Le film prend par moments une dimension quasi symphonique. A force de grotesque, l’image se fait sublime, bercée par une musique à la frénésie incomparable et un montage épileptique. L’agitation ahurissante des figurants qui dansent sur place sous l’effet des 10 000 rafales de balles à la minute que leur envoie le héros, les flots de sang dégoulinant sur les vêtements de personnages totalement increvables, les tronches pas possibles des sadiques hurlant et des héros vengeurs plongent le spectateur non prévenu dans un univers autre, au-delà du réel, comparable à celui des meilleurs films d’Alejandro Jodorowsky.








Cinglé à l’extrême, « Desan Da Raja » est un film qui possède son univers propre, où l’on entre ou pas.
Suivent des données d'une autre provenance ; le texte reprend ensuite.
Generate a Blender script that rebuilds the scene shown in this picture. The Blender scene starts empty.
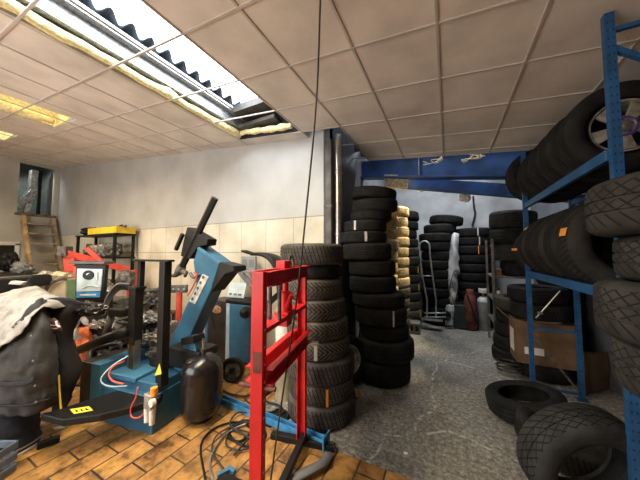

C’est presque de l’art conceptuel. Même les scènes de parlotte de la première partie finissent par prendre un aspect résolument post-moderne tant sont laids les décors d’intérieur, criardes les couleurs et emphatiques les acteurs. Oscillant entre statisme digne de l’ORTF, hésitations post-godardiennes et schizophrénie clipesque, la mise en scène sublime tous les éléments du film jusqu’à en faire un authentique OVNI visuel, qui pourrait figurer dans un montage des pires bizarreries cinématographiques s’il ne résumait à lui tout seul toute la folie d’un cinéma du bout du monde. Ahurissant de bout en bout, parfois insupportable, toujours fascinant : c’est une vraie expérience limite à réserver aux vrais audacieux friands d’exotisme. Si vous êtes pressé, n'hésitez pas à zapper les scènes de blabla de la première partie et profitez au maximum des hallucinantes séquences d'action qui viennent en prendre le relais : vous ne devriez pas le regretter.








Hémoglobine akbar !

- Nikita -

Cote de rareté - 4/ Exotique

Barème de notation


Non, le DVD de chez « Tip Top » ne se trouvera évidemment pas n’importe où. Vous pouvez essayer de le trouver chez certains détaillants de produits pakistanais (pas indiens, ces derniers le prendraient mal).